__Given exercise__. Could every line of the data be printed exactly as it reads?

__Data block__.
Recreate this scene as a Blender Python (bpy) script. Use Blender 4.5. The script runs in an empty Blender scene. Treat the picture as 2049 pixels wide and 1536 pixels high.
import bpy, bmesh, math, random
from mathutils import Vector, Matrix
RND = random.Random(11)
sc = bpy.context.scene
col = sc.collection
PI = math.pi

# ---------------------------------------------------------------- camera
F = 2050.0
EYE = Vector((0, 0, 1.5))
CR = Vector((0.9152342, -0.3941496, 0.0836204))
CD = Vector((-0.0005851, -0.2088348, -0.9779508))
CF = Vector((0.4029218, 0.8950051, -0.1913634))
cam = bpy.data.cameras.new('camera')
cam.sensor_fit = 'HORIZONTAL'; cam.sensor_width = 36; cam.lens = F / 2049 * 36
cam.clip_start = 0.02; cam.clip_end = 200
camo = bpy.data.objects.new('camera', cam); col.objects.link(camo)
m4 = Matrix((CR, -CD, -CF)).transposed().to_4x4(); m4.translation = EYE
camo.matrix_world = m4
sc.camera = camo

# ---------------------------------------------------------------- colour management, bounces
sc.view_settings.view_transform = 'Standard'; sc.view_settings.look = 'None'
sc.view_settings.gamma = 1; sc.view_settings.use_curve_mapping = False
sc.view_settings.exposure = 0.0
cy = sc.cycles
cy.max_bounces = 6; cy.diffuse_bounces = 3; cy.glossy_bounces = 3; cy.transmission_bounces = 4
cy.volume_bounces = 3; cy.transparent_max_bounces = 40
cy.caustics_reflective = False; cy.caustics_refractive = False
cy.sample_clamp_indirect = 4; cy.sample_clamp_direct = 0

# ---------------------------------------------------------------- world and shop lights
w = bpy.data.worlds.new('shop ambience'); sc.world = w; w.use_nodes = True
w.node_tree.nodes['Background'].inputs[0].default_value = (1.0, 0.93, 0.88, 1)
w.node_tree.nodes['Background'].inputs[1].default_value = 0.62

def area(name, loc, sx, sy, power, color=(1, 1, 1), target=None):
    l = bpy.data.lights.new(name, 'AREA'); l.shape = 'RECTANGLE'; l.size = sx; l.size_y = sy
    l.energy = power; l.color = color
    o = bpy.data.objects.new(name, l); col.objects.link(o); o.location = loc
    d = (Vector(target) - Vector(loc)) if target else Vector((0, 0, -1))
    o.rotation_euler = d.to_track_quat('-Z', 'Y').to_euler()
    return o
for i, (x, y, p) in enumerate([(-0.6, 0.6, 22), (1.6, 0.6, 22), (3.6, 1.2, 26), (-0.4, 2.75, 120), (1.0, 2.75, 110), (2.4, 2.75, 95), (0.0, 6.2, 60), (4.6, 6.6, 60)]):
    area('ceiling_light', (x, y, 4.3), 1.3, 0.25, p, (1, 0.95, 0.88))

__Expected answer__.
Recreate this scene as a Blender Python (bpy) script. Use Blender 4.5. The script runs in an empty Blender scene. Treat the picture as 2049 pixels wide and 1536 pixels high.
import bpy, bmesh, math, random
from mathutils import Vector, Matrix
RND = random.Random(11)
sc = bpy.context.scene
col = sc.collection
PI = math.pi

# ---------------------------------------------------------------- camera
F = 2050.0
EYE = Vector((0, 0, 1.5))
CR = Vector((0.9152342, -0.3941496, 0.0836204))
CD = Vector((-0.0005851, -0.2088348, -0.9779508))
CF = Vector((0.4029218, 0.8950051, -0.1913634))
cam = bpy.data.cameras.new('camera')
cam.sensor_fit = 'HORIZONTAL'; cam.sensor_width = 36; cam.lens = F / 2049 * 36
cam.clip_start = 0.02; cam.clip_end = 200
camo = bpy.data.objects.new('camera', cam); col.objects.link(camo)
m4 = Matrix((CR, -CD, -CF)).transposed().to_4x4(); m4.translation = EYE
camo.matrix_world = m4
sc.camera = camo

# ---------------------------------------------------------------- colour management, bounces
sc.view_settings.view_transform = 'Standard'; sc.view_settings.look = 'None'
sc.view_settings.gamma = 1; sc.view_settings.use_curve_mapping = False
sc.view_settings.exposure = 0.0
cy = sc.cycles
cy.max_bounces = 6; cy.diffuse_bounces = 3; cy.glossy_bounces = 3; cy.transmission_bounces = 4
cy.volume_bounces = 3; cy.transparent_max_bounces = 40
cy.caustics_reflective = False; cy.caustics_refractive = False
cy.sample_clamp_indirect = 4; cy.sample_clamp_direct = 0

# ---------------------------------------------------------------- world and shop lights
w = bpy.data.worlds.new('shop ambience'); sc.world = w; w.use_nodes = True
w.node_tree.nodes['Background'].inputs[0].default_value = (1.0, 0.93, 0.88, 1)
w.node_tree.nodes['Background'].inputs[1].default_value = 0.62

def area(name, loc, sx, sy, power, color=(1, 1, 1), target=None):
    l = bpy.data.lights.new(name, 'AREA'); l.shape = 'RECTANGLE'; l.size = sx; l.size_y = sy
    l.energy = power; l.color = color
    o = bpy.data.objects.new(name, l); col.objects.link(o); o.location = loc
    d = (Vector(target) - Vector(loc)) if target else Vector((0, 0, -1))
    o.rotation_euler = d.to_track_quat('-Z', 'Y').to_euler()
    return o
for i, (x, y, p) in enumerate([(-0.6, 0.6, 22), (1.6, 0.6, 22), (3.6, 1.2, 26), (-0.4, 2.75, 120), (1.0, 2.75, 110), (2.4, 2.75, 95), (0.0, 6.2, 60), (4.6, 6.6, 60)]):
    area('ceiling_light', (x, y, 4.3), 1.3, 0.25, p, (1, 0.95, 0.88))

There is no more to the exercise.